#### [STATED PROBLEM]
Repeat the material exactly, leaving nothing out.

#### [DATASET EXTRACT]
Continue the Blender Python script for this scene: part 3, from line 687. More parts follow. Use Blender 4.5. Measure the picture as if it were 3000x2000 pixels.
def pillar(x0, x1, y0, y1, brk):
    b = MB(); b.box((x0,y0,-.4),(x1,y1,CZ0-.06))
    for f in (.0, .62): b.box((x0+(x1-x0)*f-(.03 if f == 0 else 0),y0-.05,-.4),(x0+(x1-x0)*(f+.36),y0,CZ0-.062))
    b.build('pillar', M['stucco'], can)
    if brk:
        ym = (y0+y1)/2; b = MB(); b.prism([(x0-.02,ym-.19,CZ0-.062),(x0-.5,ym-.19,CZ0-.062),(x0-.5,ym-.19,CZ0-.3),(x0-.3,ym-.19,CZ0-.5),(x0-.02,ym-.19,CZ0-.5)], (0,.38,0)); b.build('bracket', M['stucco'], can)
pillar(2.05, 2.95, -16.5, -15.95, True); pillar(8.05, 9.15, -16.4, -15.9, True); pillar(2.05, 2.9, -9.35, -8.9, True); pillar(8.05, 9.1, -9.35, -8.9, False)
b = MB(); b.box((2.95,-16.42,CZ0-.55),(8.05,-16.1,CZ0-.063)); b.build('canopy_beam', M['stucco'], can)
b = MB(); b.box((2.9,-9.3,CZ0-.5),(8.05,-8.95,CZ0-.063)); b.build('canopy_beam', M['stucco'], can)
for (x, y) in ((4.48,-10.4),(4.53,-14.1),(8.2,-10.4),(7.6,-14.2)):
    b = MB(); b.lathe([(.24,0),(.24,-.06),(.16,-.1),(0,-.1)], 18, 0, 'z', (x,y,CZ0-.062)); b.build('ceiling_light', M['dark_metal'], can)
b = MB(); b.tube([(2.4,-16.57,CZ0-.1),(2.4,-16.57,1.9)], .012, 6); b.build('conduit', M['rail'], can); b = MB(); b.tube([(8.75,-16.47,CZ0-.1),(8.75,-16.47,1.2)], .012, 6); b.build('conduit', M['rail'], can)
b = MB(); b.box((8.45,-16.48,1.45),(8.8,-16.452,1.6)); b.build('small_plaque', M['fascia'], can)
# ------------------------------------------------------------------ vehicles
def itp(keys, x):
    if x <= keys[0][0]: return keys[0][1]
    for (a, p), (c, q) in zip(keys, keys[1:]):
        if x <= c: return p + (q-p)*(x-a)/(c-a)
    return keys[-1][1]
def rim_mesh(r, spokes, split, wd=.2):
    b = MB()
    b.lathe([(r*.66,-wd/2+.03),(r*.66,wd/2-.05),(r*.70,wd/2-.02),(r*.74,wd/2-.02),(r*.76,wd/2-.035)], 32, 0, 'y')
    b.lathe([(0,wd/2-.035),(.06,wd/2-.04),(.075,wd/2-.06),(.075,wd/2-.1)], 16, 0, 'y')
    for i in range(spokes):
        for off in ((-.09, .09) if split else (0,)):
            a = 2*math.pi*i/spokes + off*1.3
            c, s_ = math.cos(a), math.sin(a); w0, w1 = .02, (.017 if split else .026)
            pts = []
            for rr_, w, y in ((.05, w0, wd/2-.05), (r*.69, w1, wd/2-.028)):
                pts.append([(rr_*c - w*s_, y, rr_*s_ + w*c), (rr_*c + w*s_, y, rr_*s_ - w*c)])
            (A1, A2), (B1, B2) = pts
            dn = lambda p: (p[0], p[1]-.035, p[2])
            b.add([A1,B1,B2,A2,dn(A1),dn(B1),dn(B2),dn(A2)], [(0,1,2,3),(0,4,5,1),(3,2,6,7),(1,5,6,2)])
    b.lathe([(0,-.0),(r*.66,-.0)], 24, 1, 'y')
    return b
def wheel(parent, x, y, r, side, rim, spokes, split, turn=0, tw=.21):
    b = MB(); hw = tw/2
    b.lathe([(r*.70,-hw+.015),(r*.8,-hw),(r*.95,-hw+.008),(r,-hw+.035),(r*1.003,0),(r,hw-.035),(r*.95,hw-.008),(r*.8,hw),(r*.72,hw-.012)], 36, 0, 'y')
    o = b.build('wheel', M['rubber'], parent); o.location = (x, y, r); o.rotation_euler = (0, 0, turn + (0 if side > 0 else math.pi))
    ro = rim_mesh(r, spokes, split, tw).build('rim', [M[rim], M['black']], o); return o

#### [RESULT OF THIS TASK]
Continue the Blender Python script for this scene: part 3, from line 687. More parts follow. Use Blender 4.5. Measure the picture as if it were 3000x2000 pixels.
def pillar(x0, x1, y0, y1, brk):
    b = MB(); b.box((x0,y0,-.4),(x1,y1,CZ0-.06))
    for f in (.0, .62): b.box((x0+(x1-x0)*f-(.03 if f == 0 else 0),y0-.05,-.4),(x0+(x1-x0)*(f+.36),y0,CZ0-.062))
    b.build('pillar', M['stucco'], can)
    if brk:
        ym = (y0+y1)/2; b = MB(); b.prism([(x0-.02,ym-.19,CZ0-.062),(x0-.5,ym-.19,CZ0-.062),(x0-.5,ym-.19,CZ0-.3),(x0-.3,ym-.19,CZ0-.5),(x0-.02,ym-.19,CZ0-.5)], (0,.38,0)); b.build('bracket', M['stucco'], can)
pillar(2.05, 2.95, -16.5, -15.95, True); pillar(8.05, 9.15, -16.4, -15.9, True); pillar(2.05, 2.9, -9.35, -8.9, True); pillar(8.05, 9.1, -9.35, -8.9, False)
b = MB(); b.box((2.95,-16.42,CZ0-.55),(8.05,-16.1,CZ0-.063)); b.build('canopy_beam', M['stucco'], can)
b = MB(); b.box((2.9,-9.3,CZ0-.5),(8.05,-8.95,CZ0-.063)); b.build('canopy_beam', M['stucco'], can)
for (x, y) in ((4.48,-10.4),(4.53,-14.1),(8.2,-10.4),(7.6,-14.2)):
    b = MB(); b.lathe([(.24,0),(.24,-.06),(.16,-.1),(0,-.1)], 18, 0, 'z', (x,y,CZ0-.062)); b.build('ceiling_light', M['dark_metal'], can)
b = MB(); b.tube([(2.4,-16.57,CZ0-.1),(2.4,-16.57,1.9)], .012, 6); b.build('conduit', M['rail'], can); b = MB(); b.tube([(8.75,-16.47,CZ0-.1),(8.75,-16.47,1.2)], .012, 6); b.build('conduit', M['rail'], can)
b = MB(); b.box((8.45,-16.48,1.45),(8.8,-16.452,1.6)); b.build('small_plaque', M['fascia'], can)
# ------------------------------------------------------------------ vehicles
def itp(keys, x):
    if x <= keys[0][0]: return keys[0][1]
    for (a, p), (c, q) in zip(keys, keys[1:]):
        if x <= c: return p + (q-p)*(x-a)/(c-a)
    return keys[-1][1]
def rim_mesh(r, spokes, split, wd=.2):
    b = MB()
    b.lathe([(r*.66,-wd/2+.03),(r*.66,wd/2-.05),(r*.70,wd/2-.02),(r*.74,wd/2-.02),(r*.76,wd/2-.035)], 32, 0, 'y')
    b.lathe([(0,wd/2-.035),(.06,wd/2-.04),(.075,wd/2-.06),(.075,wd/2-.1)], 16, 0, 'y')
    for i in range(spokes):
        for off in ((-.09, .09) if split else (0,)):
            a = 2*math.pi*i/spokes + off*1.3
            c, s_ = math.cos(a), math.sin(a); w0, w1 = .02, (.017 if split else .026)
            pts = []
            for rr_, w, y in ((.05, w0, wd/2-.05), (r*.69, w1, wd/2-.028)):
                pts.append([(rr_*c - w*s_, y, rr_*s_ + w*c), (rr_*c + w*s_, y, rr_*s_ - w*c)])
            (A1, A2), (B1, B2) = pts
            dn = lambda p: (p[0], p[1]-.035, p[2])
            b.add([A1,B1,B2,A2,dn(A1),dn(B1),dn(B2),dn(A2)], [(0,1,2,3),(0,4,5,1),(3,2,6,7),(1,5,6,2)])
    b.lathe([(0,-.0),(r*.66,-.0)], 24, 1, 'y')
    return b
def wheel(parent, x, y, r, side, rim, spokes, split, turn=0, tw=.21):
    b = MB(); hw = tw/2
    b.lathe([(r*.70,-hw+.015),(r*.8,-hw),(r*.95,-hw+.008),(r,-hw+.035),(r*1.003,0),(r,hw-.035),(r*.95,hw-.008),(r*.8,hw),(r*.72,hw-.012)], 36, 0, 'y')
    o = b.build('wheel', M['rubber'], parent); o.location = (x, y, r); o.rotation_euler = (0, 0, turn + (0 if side > 0 else math.pi))
    ro = rim_mesh(r, spokes, split, tw).build('rim', [M[rim], M['black']], o); return o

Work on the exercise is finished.